What you have to do -> Go from the first line to the line with "# metro mark, faint" and return those lines verbatim, ends included.

Collected data ->
★ ★ ★ ★

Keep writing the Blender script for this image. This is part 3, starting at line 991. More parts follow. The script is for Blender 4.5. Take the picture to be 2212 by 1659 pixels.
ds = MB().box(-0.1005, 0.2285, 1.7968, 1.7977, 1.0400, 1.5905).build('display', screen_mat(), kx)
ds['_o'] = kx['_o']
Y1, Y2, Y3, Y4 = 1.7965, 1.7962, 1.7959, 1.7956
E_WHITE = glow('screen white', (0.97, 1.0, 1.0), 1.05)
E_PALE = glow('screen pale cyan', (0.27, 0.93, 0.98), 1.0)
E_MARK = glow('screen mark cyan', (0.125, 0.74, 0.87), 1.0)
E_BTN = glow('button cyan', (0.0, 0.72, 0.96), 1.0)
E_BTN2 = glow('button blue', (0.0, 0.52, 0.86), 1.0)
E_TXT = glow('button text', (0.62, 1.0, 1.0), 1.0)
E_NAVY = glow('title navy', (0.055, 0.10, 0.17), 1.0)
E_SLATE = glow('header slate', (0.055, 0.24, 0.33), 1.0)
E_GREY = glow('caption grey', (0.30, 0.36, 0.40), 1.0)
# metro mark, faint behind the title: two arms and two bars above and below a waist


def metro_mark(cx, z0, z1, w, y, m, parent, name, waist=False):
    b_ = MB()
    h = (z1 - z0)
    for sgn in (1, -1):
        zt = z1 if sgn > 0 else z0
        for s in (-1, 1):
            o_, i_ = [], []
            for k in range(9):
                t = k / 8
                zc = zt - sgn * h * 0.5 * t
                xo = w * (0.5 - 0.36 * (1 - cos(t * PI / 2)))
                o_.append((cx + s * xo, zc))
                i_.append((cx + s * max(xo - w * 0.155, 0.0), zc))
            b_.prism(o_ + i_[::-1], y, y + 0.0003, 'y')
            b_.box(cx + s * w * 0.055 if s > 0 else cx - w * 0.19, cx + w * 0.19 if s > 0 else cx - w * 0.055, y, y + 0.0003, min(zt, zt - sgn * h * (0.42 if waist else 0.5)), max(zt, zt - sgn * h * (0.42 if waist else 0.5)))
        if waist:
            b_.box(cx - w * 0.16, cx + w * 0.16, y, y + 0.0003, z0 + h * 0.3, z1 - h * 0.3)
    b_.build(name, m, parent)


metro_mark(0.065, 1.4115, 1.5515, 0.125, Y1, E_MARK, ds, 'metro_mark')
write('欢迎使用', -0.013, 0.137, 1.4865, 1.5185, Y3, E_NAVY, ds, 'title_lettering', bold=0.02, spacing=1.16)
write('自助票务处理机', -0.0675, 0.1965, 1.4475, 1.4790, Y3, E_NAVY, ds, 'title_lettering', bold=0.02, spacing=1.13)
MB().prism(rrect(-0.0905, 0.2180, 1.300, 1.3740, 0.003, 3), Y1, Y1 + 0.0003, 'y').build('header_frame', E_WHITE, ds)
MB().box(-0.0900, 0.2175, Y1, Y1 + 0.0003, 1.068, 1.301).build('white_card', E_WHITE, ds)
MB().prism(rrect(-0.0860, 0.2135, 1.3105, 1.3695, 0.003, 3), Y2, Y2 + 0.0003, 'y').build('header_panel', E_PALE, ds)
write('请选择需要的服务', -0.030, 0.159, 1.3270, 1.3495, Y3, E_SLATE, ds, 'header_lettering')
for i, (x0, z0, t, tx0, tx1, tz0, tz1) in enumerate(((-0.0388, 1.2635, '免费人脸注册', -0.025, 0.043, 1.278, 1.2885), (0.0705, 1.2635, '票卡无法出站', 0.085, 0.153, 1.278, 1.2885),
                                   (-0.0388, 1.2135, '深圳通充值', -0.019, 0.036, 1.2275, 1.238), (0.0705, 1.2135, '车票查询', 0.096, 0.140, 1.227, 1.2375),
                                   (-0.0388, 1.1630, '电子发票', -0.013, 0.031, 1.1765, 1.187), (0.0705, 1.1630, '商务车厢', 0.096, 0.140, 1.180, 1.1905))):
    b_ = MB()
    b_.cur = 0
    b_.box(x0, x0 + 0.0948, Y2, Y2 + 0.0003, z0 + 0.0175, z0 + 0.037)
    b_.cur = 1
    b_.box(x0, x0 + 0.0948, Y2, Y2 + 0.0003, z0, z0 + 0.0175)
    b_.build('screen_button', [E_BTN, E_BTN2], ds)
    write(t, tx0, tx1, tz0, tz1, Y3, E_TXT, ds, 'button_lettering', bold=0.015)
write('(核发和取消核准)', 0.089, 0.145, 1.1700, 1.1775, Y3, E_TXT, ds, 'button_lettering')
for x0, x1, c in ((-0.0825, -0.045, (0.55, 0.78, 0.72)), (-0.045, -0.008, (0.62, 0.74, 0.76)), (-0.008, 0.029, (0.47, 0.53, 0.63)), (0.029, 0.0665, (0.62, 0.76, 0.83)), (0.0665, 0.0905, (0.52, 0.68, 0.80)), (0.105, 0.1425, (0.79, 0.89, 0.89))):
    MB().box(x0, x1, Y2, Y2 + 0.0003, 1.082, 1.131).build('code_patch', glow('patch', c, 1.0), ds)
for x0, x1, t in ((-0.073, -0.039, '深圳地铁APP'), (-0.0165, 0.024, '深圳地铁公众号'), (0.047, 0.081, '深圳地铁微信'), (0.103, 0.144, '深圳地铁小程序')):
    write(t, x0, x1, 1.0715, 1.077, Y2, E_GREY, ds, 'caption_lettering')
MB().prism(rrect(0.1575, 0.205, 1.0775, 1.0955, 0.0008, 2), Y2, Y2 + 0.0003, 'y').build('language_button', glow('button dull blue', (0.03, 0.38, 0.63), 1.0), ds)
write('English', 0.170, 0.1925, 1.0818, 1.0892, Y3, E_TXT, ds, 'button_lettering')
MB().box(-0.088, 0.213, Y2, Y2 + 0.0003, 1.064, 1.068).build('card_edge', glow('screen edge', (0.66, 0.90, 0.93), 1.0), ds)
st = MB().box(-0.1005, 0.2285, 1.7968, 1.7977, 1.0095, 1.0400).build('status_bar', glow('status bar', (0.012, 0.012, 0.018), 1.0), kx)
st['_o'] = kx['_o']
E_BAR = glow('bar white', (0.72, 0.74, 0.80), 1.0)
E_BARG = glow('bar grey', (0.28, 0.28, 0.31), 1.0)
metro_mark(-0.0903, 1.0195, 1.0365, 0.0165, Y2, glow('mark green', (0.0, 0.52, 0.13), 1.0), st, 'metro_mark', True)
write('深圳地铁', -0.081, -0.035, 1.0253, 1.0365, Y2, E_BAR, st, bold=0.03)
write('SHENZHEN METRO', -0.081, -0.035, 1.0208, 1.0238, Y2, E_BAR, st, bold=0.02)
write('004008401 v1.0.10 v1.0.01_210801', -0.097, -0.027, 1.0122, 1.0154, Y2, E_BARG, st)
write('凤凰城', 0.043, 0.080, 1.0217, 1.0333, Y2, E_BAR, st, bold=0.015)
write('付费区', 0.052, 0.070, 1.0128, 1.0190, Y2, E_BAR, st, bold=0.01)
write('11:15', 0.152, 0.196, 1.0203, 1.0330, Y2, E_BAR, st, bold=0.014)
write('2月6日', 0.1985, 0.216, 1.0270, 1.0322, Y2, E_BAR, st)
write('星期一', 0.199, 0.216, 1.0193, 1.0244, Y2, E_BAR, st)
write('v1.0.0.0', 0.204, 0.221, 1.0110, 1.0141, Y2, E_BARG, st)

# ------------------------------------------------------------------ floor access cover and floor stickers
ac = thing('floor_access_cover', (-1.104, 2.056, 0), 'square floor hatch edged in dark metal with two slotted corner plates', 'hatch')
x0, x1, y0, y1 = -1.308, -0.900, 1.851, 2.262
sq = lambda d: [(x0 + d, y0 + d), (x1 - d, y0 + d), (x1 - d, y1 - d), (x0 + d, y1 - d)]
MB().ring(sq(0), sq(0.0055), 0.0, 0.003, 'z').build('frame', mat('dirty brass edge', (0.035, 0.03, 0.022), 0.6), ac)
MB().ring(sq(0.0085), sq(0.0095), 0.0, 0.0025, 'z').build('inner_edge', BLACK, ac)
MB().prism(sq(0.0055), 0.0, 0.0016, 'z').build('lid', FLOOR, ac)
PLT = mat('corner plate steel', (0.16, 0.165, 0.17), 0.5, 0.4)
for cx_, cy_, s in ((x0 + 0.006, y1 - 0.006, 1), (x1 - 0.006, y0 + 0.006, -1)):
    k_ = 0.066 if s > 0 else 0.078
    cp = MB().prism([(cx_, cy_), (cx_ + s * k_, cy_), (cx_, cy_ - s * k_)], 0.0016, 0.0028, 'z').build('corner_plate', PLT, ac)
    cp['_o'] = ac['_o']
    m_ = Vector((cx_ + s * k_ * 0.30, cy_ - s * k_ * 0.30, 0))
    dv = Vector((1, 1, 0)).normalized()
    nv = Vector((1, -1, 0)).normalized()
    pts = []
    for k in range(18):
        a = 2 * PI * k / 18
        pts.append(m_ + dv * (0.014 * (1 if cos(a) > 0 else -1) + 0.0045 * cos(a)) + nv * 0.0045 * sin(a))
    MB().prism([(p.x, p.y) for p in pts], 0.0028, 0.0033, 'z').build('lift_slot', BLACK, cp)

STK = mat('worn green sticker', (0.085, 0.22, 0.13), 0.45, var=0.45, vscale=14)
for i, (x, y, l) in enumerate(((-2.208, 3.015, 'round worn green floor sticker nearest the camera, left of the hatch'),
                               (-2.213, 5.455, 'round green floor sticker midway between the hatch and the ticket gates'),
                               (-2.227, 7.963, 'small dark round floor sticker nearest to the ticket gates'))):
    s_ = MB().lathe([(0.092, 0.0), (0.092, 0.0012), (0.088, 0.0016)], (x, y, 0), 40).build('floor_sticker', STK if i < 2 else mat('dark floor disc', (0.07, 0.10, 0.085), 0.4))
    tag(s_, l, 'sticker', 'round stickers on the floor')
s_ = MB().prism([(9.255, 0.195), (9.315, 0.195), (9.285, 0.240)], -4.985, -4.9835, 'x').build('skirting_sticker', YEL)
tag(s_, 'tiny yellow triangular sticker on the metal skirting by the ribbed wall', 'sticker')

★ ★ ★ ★

Output for this exercise ->
Keep writing the Blender script for this image. This is part 3, starting at line 991. More parts follow. The script is for Blender 4.5. Take the picture to be 2212 by 1659 pixels.
ds = MB().box(-0.1005, 0.2285, 1.7968, 1.7977, 1.0400, 1.5905).build('display', screen_mat(), kx)
ds['_o'] = kx['_o']
Y1, Y2, Y3, Y4 = 1.7965, 1.7962, 1.7959, 1.7956
E_WHITE = glow('screen white', (0.97, 1.0, 1.0), 1.05)
E_PALE = glow('screen pale cyan', (0.27, 0.93, 0.98), 1.0)
E_MARK = glow('screen mark cyan', (0.125, 0.74, 0.87), 1.0)
E_BTN = glow('button cyan', (0.0, 0.72, 0.96), 1.0)
E_BTN2 = glow('button blue', (0.0, 0.52, 0.86), 1.0)
E_TXT = glow('button text', (0.62, 1.0, 1.0), 1.0)
E_NAVY = glow('title navy', (0.055, 0.10, 0.17), 1.0)
E_SLATE = glow('header slate', (0.055, 0.24, 0.33), 1.0)
E_GREY = glow('caption grey', (0.30, 0.36, 0.40), 1.0)
# metro mark, faint behind the title: two arms and two bars above and below a waist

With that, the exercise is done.